Quote every line as written. Omit pictures.

** Start Data **

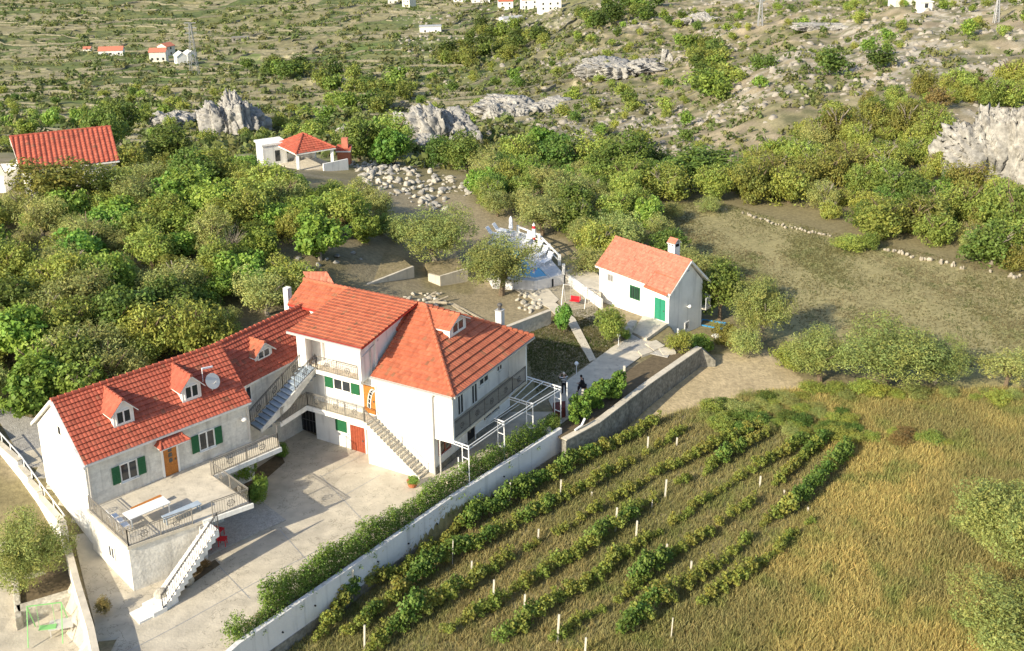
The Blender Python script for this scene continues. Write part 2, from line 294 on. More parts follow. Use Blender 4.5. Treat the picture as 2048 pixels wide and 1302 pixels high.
# ---------------------------------------------------------------- terrain sheet
def build_terrain():
    Ds = np.concatenate([np.arange(8, 36, 2), np.arange(36, 100, .38), np.arange(100, 200, .8), np.arange(200, 620, 1.5), np.arange(620, 1150, 3.5), np.arange(1150, 2300, 40), np.arange(2300, 6000, 250)])
    us = np.linspace(-.72, .72, 760)
    U, D = np.meshgrid(us, Ds); X = U*D; Y = D; Z = TZ(X, Y); QQ = TZ.q.ravel(); KK = TZ.k.ravel()
    V = np.stack([X, Y, Z], -1).reshape(-1, 3); nu = len(us); nd = len(Ds)
    i, j = np.meshgrid(np.arange(nd-1), np.arange(nu-1), indexing='ij'); a = (i*nu+j).ravel()
    Fq = np.stack([a, a+1, a+nu+1, a+nu], 1)
    # colours of the soil and low growth
    x = V[:, 0]; y = V[:, 1]; u = x/y
    def mixc(c, d, t): return c*(1-t[:, None])+np.array(d)*t[:, None]
    n1 = fbm(x*.15, y*.15); n2 = fbm(x*.6, y*.6, 3); n3 = fbm(x*.03+4, y*.03, 4); n4 = fbm(x*.25+9, y*.12, 4)
    C = np.tile(np.array([.17, .145, .075]), (len(x), 1))
    right = sst(x-np.interp(y, XBY, XBX), -.4, .4)
    # garden dirt (property)
    C = mixc(C, (.24, .20, .13), (1-right)*sst(n1, .45, .6)*.8)
    # left wood floor
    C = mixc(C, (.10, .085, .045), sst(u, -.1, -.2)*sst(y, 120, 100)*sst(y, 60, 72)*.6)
    # vineyard
    W0 = G(480, 1290, .2); d = unit(51.2); nn = np.array([d[1], -d[0]]); s = (x-W0[0])*d[0]+(y-W0[1])*d[1]; n = (x-W0[0])*nn[0]+(y-W0[1])*nn[1]
    vy = right*sst(n, 17.5, 15.5)*sst(s, 46, 42)
    C = mixc(C, (.215, .19, .085), vy); C = mixc(C, (.28, .23, .12), vy*sst(n2, .5, .7)*.7)
    mead = right*(1-vy)*sst(s-n*.4, 42, 36)
    C = mixc(C, (.24, .205, .085), mead); C = mixc(C, (.32, .24, .09), mead*sst(n1, .5, .65)); C = mixc(C, (.15, .15, .06), mead*sst(fbm(x*.1+20, y*.1), .55, .65)*.8)
    # ploughed field
    fp = [G(*p, -2)[:2] for p in ((1290, 425), (1420, 405), (1700, 480), (2100, 575), (2300, 820), (1900, 770), (1560, 700), (1380, 520))]
    ins = inpoly(x, y, fp)
    C = mixc(C, (.25, .22, .105), ins*1.); C = mixc(C, (.20, .20, .075), ins*sst(n4, .40, .62)*.8*sst(fbm(x*.05, y*.05+3), .3, .6))
    furrow = .5+.5*np.sin((x*.35+y*.94)*5.2+2*n1); C = C*(1-.10*ins*furrow)[:, None]
    # bare mound
    mp = [G(*p, -1.8)[:2] for p in ((1250, 860), (1400, 720), (1530, 700), (1620, 770), (1500, 800), (1420, 820), (1330, 850))]
    im = inpoly(x, y, mp)*1.; C = mixc(C, (.36, .29, .18), im*.85)
    # far hill
    far = sst(y, 135, 160)
    zz = Z.ravel(); sk = fbm(x*.018+4, zz*.9+y*.006, 4); sk2 = fbm(x*.05+1, zz*2.1+y*.02, 3)
    hill = np.tile(np.array([.20, .185, .09]), (len(x), 1)); hill = mixc(hill, (.15, .155, .055), sst(sk, .40, .58)); hill = mixc(hill, (.25, .225, .13), sst(sk2, .5, .68)*.7); hill = mixc(hill, (.10, .115, .045), sst(n3, .50, .66)*sst(sk2, .55, .42)*.8)
    # field patchwork on the terraces
    qi = np.floor(QQ).astype(int); hsh = _T[(qi*37) % 256, 11]; seg = np.floor(x/(26+30*hsh)+hsh*9).astype(int); hh = _T[(qi*91+seg*57) % 256, (seg*13+qi) % 256]; tk = KK*.95
    pal = np.array([[.225, .20, .10], [.175, .18, .07], [.11, .135, .04], [.27, .24, .135], [.145, .155, .05], [.085, .115, .03]]); pc = pal[np.minimum((hh*6).astype(int), 5)]; hill = hill*(1-tk[:, None])+(pc*(.8+.4*n2[:, None]))*tk[:, None]
    rkk = sst(u, -.04, .12)*sst(y, 800, 450); hill = mixc(hill, (.30, .245, .165), rkk*.88); hill = mixc(hill, (.19, .175, .085), rkk*sst(n4, .44, .6)*.7); rr = fbm(x*.05, y*.045+5)
    hill = mixc(hill, (.33, .30, .24), rkk*sst(rr, .5, .64)*sst(n2, .4, .6)*.9)
    Zg = Z; dz = np.zeros_like(Zg); dz[1:-1] = (Zg[2:]-Zg[:-2])/(Ds[2:]-Ds[:-2])[:, None]
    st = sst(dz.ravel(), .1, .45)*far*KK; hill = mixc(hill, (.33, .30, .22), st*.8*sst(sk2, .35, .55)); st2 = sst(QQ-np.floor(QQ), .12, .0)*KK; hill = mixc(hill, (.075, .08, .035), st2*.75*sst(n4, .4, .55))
    # green terrace fields
    for (x0, y0, x1, y1) in ((445, 108, 520, 128), (605, 108, 705, 132), (690, 86, 780, 104), (310, 142, 400, 165)):
        q = [hit(a, b)[:2] for a, b in ((x0, y0), (x1, y0), (x1, y1), (x0, y1))]
        hill = mixc(hill, (.10, .15, .03), inpoly(x, y, q)*.8*(.45+.55*np.sin(Z.ravel()*4)**2))
    hf = fbm(x*.33+3, y*.24, 5); hill = hill*(.45+1.1*hf)[:, None]; hill = mixc(hill, (.10, .105, .045), rkk*sst(fbm(x*.22, y*.3+40, 4), .54, .66)*.7)
    C = C*(1-far[:, None])+hill*far[:, None]
    C *= ((.86+.28*n2)*(1.22-.12*far))[:, None]
    m = mat('ground_soil', (.2, .2, .1), 1, .28, 2.6, .6, 5, attr=True, detail=9)
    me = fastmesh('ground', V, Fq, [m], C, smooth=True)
    o = bpy.data.objects.new('ground', me); COL.objects.link(o); tag(o, kind='structure')
def inpoly(x, y, poly):
    c = np.zeros(len(x), bool); n = len(poly)
    for i in range(n):
        x1, y1 = poly[i]; x2, y2 = poly[(i+1) % n]
        k = ((y1 > y) != (y2 > y)) & (x < (x2-x1)*(y-y1)/(y2-y1+1e-12)+x1); c ^= k
    return c.astype(float)
build_terrain()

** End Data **

Worked solution:
The Blender Python script for this scene continues. Write part 2, from line 294 on. More parts follow. Use Blender 4.5. Treat the picture as 2048 pixels wide and 1302 pixels high.
# ---------------------------------------------------------------- terrain sheet
def build_terrain():
    Ds = np.concatenate([np.arange(8, 36, 2), np.arange(36, 100, .38), np.arange(100, 200, .8), np.arange(200, 620, 1.5), np.arange(620, 1150, 3.5), np.arange(1150, 2300, 40), np.arange(2300, 6000, 250)])
    us = np.linspace(-.72, .72, 760)
    U, D = np.meshgrid(us, Ds); X = U*D; Y = D; Z = TZ(X, Y); QQ = TZ.q.ravel(); KK = TZ.k.ravel()
    V = np.stack([X, Y, Z], -1).reshape(-1, 3); nu = len(us); nd = len(Ds)
    i, j = np.meshgrid(np.arange(nd-1), np.arange(nu-1), indexing='ij'); a = (i*nu+j).ravel()
    Fq = np.stack([a, a+1, a+nu+1, a+nu], 1)
    # colours of the soil and low growth
    x = V[:, 0]; y = V[:, 1]; u = x/y
    def mixc(c, d, t): return c*(1-t[:, None])+np.array(d)*t[:, None]
    n1 = fbm(x*.15, y*.15); n2 = fbm(x*.6, y*.6, 3); n3 = fbm(x*.03+4, y*.03, 4); n4 = fbm(x*.25+9, y*.12, 4)
    C = np.tile(np.array([.17, .145, .075]), (len(x), 1))
    right = sst(x-np.interp(y, XBY, XBX), -.4, .4)
    # garden dirt (property)
    C = mixc(C, (.24, .20, .13), (1-right)*sst(n1, .45, .6)*.8)
    # left wood floor
    C = mixc(C, (.10, .085, .045), sst(u, -.1, -.2)*sst(y, 120, 100)*sst(y, 60, 72)*.6)
    # vineyard
    W0 = G(480, 1290, .2); d = unit(51.2); nn = np.array([d[1], -d[0]]); s = (x-W0[0])*d[0]+(y-W0[1])*d[1]; n = (x-W0[0])*nn[0]+(y-W0[1])*nn[1]
    vy = right*sst(n, 17.5, 15.5)*sst(s, 46, 42)
    C = mixc(C, (.215, .19, .085), vy); C = mixc(C, (.28, .23, .12), vy*sst(n2, .5, .7)*.7)
    mead = right*(1-vy)*sst(s-n*.4, 42, 36)
    C = mixc(C, (.24, .205, .085), mead); C = mixc(C, (.32, .24, .09), mead*sst(n1, .5, .65)); C = mixc(C, (.15, .15, .06), mead*sst(fbm(x*.1+20, y*.1), .55, .65)*.8)
    # ploughed field
    fp = [G(*p, -2)[:2] for p in ((1290, 425), (1420, 405), (1700, 480), (2100, 575), (2300, 820), (1900, 770), (1560, 700), (1380, 520))]
    ins = inpoly(x, y, fp)
    C = mixc(C, (.25, .22, .105), ins*1.); C = mixc(C, (.20, .20, .075), ins*sst(n4, .40, .62)*.8*sst(fbm(x*.05, y*.05+3), .3, .6))
    furrow = .5+.5*np.sin((x*.35+y*.94)*5.2+2*n1); C = C*(1-.10*ins*furrow)[:, None]
    # bare mound
    mp = [G(*p, -1.8)[:2] for p in ((1250, 860), (1400, 720), (1530, 700), (1620, 770), (1500, 800), (1420, 820), (1330, 850))]
    im = inpoly(x, y, mp)*1.; C = mixc(C, (.36, .29, .18), im*.85)
    # far hill
    far = sst(y, 135, 160)
    zz = Z.ravel(); sk = fbm(x*.018+4, zz*.9+y*.006, 4); sk2 = fbm(x*.05+1, zz*2.1+y*.02, 3)
    hill = np.tile(np.array([.20, .185, .09]), (len(x), 1)); hill = mixc(hill, (.15, .155, .055), sst(sk, .40, .58)); hill = mixc(hill, (.25, .225, .13), sst(sk2, .5, .68)*.7); hill = mixc(hill, (.10, .115, .045), sst(n3, .50, .66)*sst(sk2, .55, .42)*.8)
    # field patchwork on the terraces
    qi = np.floor(QQ).astype(int); hsh = _T[(qi*37) % 256, 11]; seg = np.floor(x/(26+30*hsh)+hsh*9).astype(int); hh = _T[(qi*91+seg*57) % 256, (seg*13+qi) % 256]; tk = KK*.95
    pal = np.array([[.225, .20, .10], [.175, .18, .07], [.11, .135, .04], [.27, .24, .135], [.145, .155, .05], [.085, .115, .03]]); pc = pal[np.minimum((hh*6).astype(int), 5)]; hill = hill*(1-tk[:, None])+(pc*(.8+.4*n2[:, None]))*tk[:, None]
    rkk = sst(u, -.04, .12)*sst(y, 800, 450); hill = mixc(hill, (.30, .245, .165), rkk*.88); hill = mixc(hill, (.19, .175, .085), rkk*sst(n4, .44, .6)*.7); rr = fbm(x*.05, y*.045+5)
    hill = mixc(hill, (.33, .30, .24), rkk*sst(rr, .5, .64)*sst(n2, .4, .6)*.9)
    Zg = Z; dz = np.zeros_like(Zg); dz[1:-1] = (Zg[2:]-Zg[:-2])/(Ds[2:]-Ds[:-2])[:, None]
    st = sst(dz.ravel(), .1, .45)*far*KK; hill = mixc(hill, (.33, .30, .22), st*.8*sst(sk2, .35, .55)); st2 = sst(QQ-np.floor(QQ), .12, .0)*KK; hill = mixc(hill, (.075, .08, .035), st2*.75*sst(n4, .4, .55))
    # green terrace fields
    for (x0, y0, x1, y1) in ((445, 108, 520, 128), (605, 108, 705, 132), (690, 86, 780, 104), (310, 142, 400, 165)):
        q = [hit(a, b)[:2] for a, b in ((x0, y0), (x1, y0), (x1, y1), (x0, y1))]
        hill = mixc(hill, (.10, .15, .03), inpoly(x, y, q)*.8*(.45+.55*np.sin(Z.ravel()*4)**2))
    hf = fbm(x*.33+3, y*.24, 5); hill = hill*(.45+1.1*hf)[:, None]; hill = mixc(hill, (.10, .105, .045), rkk*sst(fbm(x*.22, y*.3+40, 4), .54, .66)*.7)
    C = C*(1-far[:, None])+hill*far[:, None]
    C *= ((.86+.28*n2)*(1.22-.12*far))[:, None]
    m = mat('ground_soil', (.2, .2, .1), 1, .28, 2.6, .6, 5, attr=True, detail=9)
    me = fastmesh('ground', V, Fq, [m], C, smooth=True)
    o = bpy.data.objects.new('ground', me); COL.objects.link(o); tag(o, kind='structure')
def inpoly(x, y, poly):
    c = np.zeros(len(x), bool); n = len(poly)
    for i in range(n):
        x1, y1 = poly[i]; x2, y2 = poly[(i+1) % n]
        k = ((y1 > y) != (y2 > y)) & (x < (x2-x1)*(y-y1)/(y2-y1+1e-12)+x1); c ^= k
    return c.astype(float)
build_terrain()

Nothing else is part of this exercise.